- Exercise objective
Copy the data that follows exactly. Include no pictures.

----- Stored data

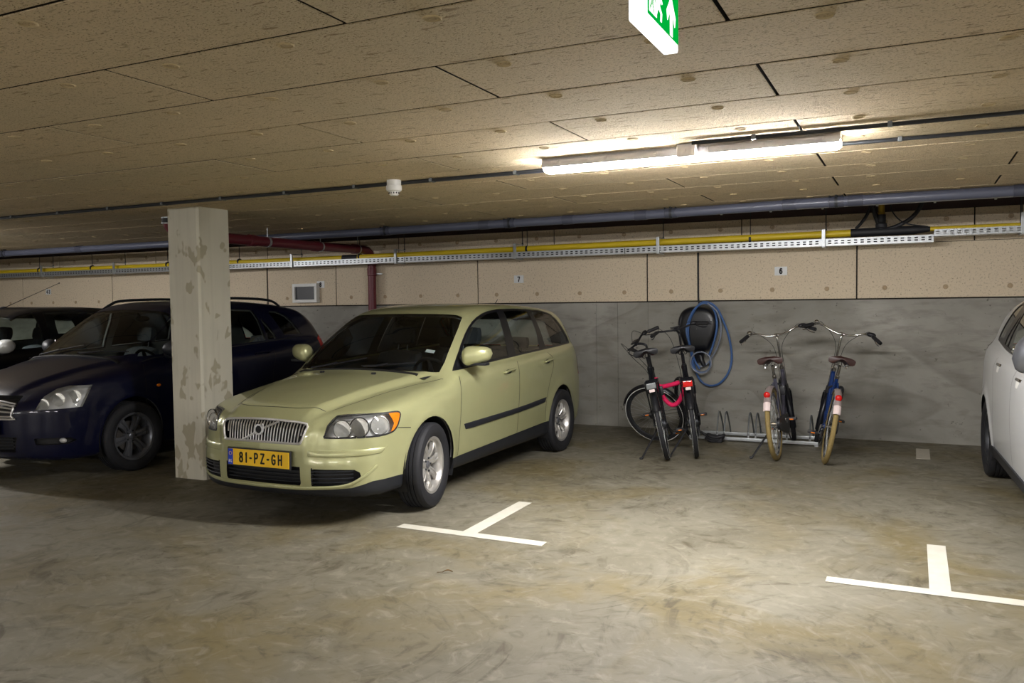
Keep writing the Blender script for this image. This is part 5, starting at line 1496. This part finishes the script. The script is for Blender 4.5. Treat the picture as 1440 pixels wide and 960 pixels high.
    m = MB(); c.ribbon(m, [(.99, -.66, 1.0), (.975, -.3, 1.0), (.97, 0, 1.0), (.975, .3, 1.0), (.99, .66, 1.0)], .035, sub=8, th=.012); m.build('cowl_trim', M['seal'], r)
    for y0, y1, s1 in ((.08, .64, 1.2), (-.52, .06, 1.10)):
        P = c.off([(1.02, y0, 1.0), (1.06, (y0 + y1) / 2, 1.03), (1.13, y1, 1.04)], .016); m = MB(); m.tube([c.w(p) for p in P], .007, 6); w_ = m.build('wiper', M['black_plastic'], r)
        P = c.off([(.975, y0 + .06, 1.0), (1.02, y0 + .18, 1.02), (1.05, (y0 + y1) / 2, 1.03)], .024); m = MB(); m.tube([c.w(p) for p in P], .009, 6); m.build('arm', M['black_plastic'], w_)
    if opt.get('whip'):
        p = c.w(c.off([(2.0, 0, 1.5)], 0)[0]); m = MB(); m.ball(p, (.03, .05, .018), 12, 8); m.tube([p, p + Vector((0, .75, .315))], [.004, .0028], 6); m.ball(p + Vector((0, .75, .315)), .008, 8, 6); m.build('whip_antenna', M['black_plastic'], r)
    interior(c, M['seat'], sf=1.72, sr=2.72, dash=1.14, belt=.955)
    for s0 in c.p['wheels']:
        for sd in (1, -1): wheel(r, c, s0, opt.get('track', .80), sd, .325, .215, .20, 0, opt.get('spokes', 6), opt.get('rim', 'alloy_d'), 1)
    return c
gN = [(-.20, .732), (.20, .732), (.44, .73), (.455, .72), (.462, .66), (.45, .57), (.43, .545), (-.43, .545), (-.45, .57), (-.462, .66), (-.455, .72), (-.44, .73)]
other_car('estate_car', 'dark navy estate car with roof rails, parked behind and left of the concrete column', NAVY, -7.43, 4.58, (.97, .975, 1.058), M['paint_navy'],
          dict(grille=gN, gmat='chrome_bright', mirror='trim_black', rails=True, mir_s=1.47, belt='steel_d', marker=True, plate=True))
BL = dict(NAVY); BL['top'] = [(s, z - .02 if s < 1.2 else z - .03) for s, z in NAVY['top']]
other_car('hatchback_car', 'black car with a silver door mirror, leftmost and mostly hidden by the navy estate', BL, -10.0, 4.62, (.97, .96, 1.05), M['paint_black'],
          dict(grille=gN, gmat='chrome_bright', mirror='silver', whip=True, mir_s=1.42, plate=True))
WH = dict(NAVY)
other_car('hatchback_car', 'white car cut off by the right edge, with chrome door handles and dark mirror', WH, 1.56, 4.87, (.97, .975, 1.05), M['paint_white'],
          dict(grille=gN, gmat='black_plastic', mirror='alloy_d', black_frames=True, flush=True, cladding=True, plate=True, spokes=5, track=.775, rim='steel_d', mir_scale=1.2, mir_tall=1.35, turn=.045))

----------

- Written response
Keep writing the Blender script for this image. This is part 5, starting at line 1496. This part finishes the script. The script is for Blender 4.5. Treat the picture as 1440 pixels wide and 960 pixels high.
    m = MB(); c.ribbon(m, [(.99, -.66, 1.0), (.975, -.3, 1.0), (.97, 0, 1.0), (.975, .3, 1.0), (.99, .66, 1.0)], .035, sub=8, th=.012); m.build('cowl_trim', M['seal'], r)
    for y0, y1, s1 in ((.08, .64, 1.2), (-.52, .06, 1.10)):
        P = c.off([(1.02, y0, 1.0), (1.06, (y0 + y1) / 2, 1.03), (1.13, y1, 1.04)], .016); m = MB(); m.tube([c.w(p) for p in P], .007, 6); w_ = m.build('wiper', M['black_plastic'], r)
        P = c.off([(.975, y0 + .06, 1.0), (1.02, y0 + .18, 1.02), (1.05, (y0 + y1) / 2, 1.03)], .024); m = MB(); m.tube([c.w(p) for p in P], .009, 6); m.build('arm', M['black_plastic'], w_)
    if opt.get('whip'):
        p = c.w(c.off([(2.0, 0, 1.5)], 0)[0]); m = MB(); m.ball(p, (.03, .05, .018), 12, 8); m.tube([p, p + Vector((0, .75, .315))], [.004, .0028], 6); m.ball(p + Vector((0, .75, .315)), .008, 8, 6); m.build('whip_antenna', M['black_plastic'], r)
    interior(c, M['seat'], sf=1.72, sr=2.72, dash=1.14, belt=.955)
    for s0 in c.p['wheels']:
        for sd in (1, -1): wheel(r, c, s0, opt.get('track', .80), sd, .325, .215, .20, 0, opt.get('spokes', 6), opt.get('rim', 'alloy_d'), 1)
    return c
gN = [(-.20, .732), (.20, .732), (.44, .73), (.455, .72), (.462, .66), (.45, .57), (.43, .545), (-.43, .545), (-.45, .57), (-.462, .66), (-.455, .72), (-.44, .73)]
other_car('estate_car', 'dark navy estate car with roof rails, parked behind and left of the concrete column', NAVY, -7.43, 4.58, (.97, .975, 1.058), M['paint_navy'],
          dict(grille=gN, gmat='chrome_bright', mirror='trim_black', rails=True, mir_s=1.47, belt='steel_d', marker=True, plate=True))
BL = dict(NAVY); BL['top'] = [(s, z - .02 if s < 1.2 else z - .03) for s, z in NAVY['top']]
other_car('hatchback_car', 'black car with a silver door mirror, leftmost and mostly hidden by the navy estate', BL, -10.0, 4.62, (.97, .96, 1.05), M['paint_black'],
          dict(grille=gN, gmat='chrome_bright', mirror='silver', whip=True, mir_s=1.42, plate=True))
WH = dict(NAVY)
other_car('hatchback_car', 'white car cut off by the right edge, with chrome door handles and dark mirror', WH, 1.56, 4.87, (.97, .975, 1.05), M['paint_white'],
          dict(grille=gN, gmat='black_plastic', mirror='alloy_d', black_frames=True, flush=True, cladding=True, plate=True, spokes=5, track=.775, rim='steel_d', mir_scale=1.2, mir_tall=1.35, turn=.045))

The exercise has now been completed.